By JOHN BLACKBURN (Jonathan Cape; 1974)
This is said to be the darkest novel by England’s late John Blackburn, who during his lifetime wrote quite a few eccentric horror/mystery novels like A SCENT OF NEW-MOWN HAY, CHILDREN OF THE NIGHT, BURY HIM DARKLY and FOR FEAR OF LITTLE MEN. OUR LADY OF PAIN is an ideal example of Blackburn’s unique brand of horror, being lively, entertaining and thoroughly unpredictable.
It begins as a whodunit, with crime reporter Harry Clay drawn into a series of crimes involving people deranged by the (symbolic) inhabitants of Room One Hundred and One, identified in George Orwell’s 1984 as containing every person’s worst fear. Harry teams up with Miriam, a babe doctor who helps him in his investigation, leading him to an old mansion where all the crimes appear to be centered.
At this point the story becomes a haunted house chiller, with Harry investigating the abode’s history and discovering that it once housed a little girl who was hidden from the world due to a hideous deformity. Yet what Harry discovers when he investigates the house, namely an eyeless skeleton, would seem to contradict that conclusion.
From there the proceedings transform yet again, climaxing in a packed theater where a renowned actress is set to portray the notorious Countess Bathory, who allegedly murdered and bathed in the blood of hundreds of teenage virgins. Lady Bathory, it turns out, has a definite connection to Harry’s investigation, through a supernatural Magoffin that’s unquestionably one of the most unique I’ve encountered in any novel. There’s also a memorably nasty final twist that amply justifies the book’s title.
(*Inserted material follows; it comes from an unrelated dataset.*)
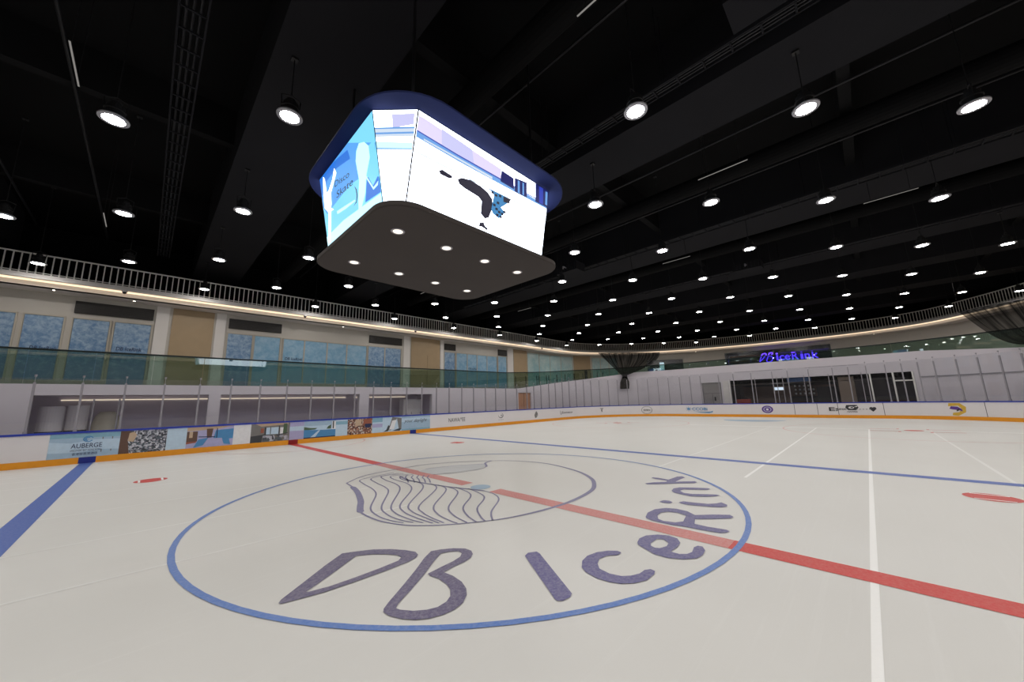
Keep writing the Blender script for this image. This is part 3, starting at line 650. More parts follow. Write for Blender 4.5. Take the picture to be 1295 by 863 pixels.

In its interweaving of history, folklore and the supernatural within a fast paced mystery framework, OUR LADY OF PAIN is drafted with smoothness and ingenuity. It may be a bit overcomplicated, with what is almost certainly the busiest, most wide-ranging narrative this side of GRAVITY’S RAINBOW (and with a third of the page count), but Blackburn pulls it off nonetheless, and does so with considerable vigor.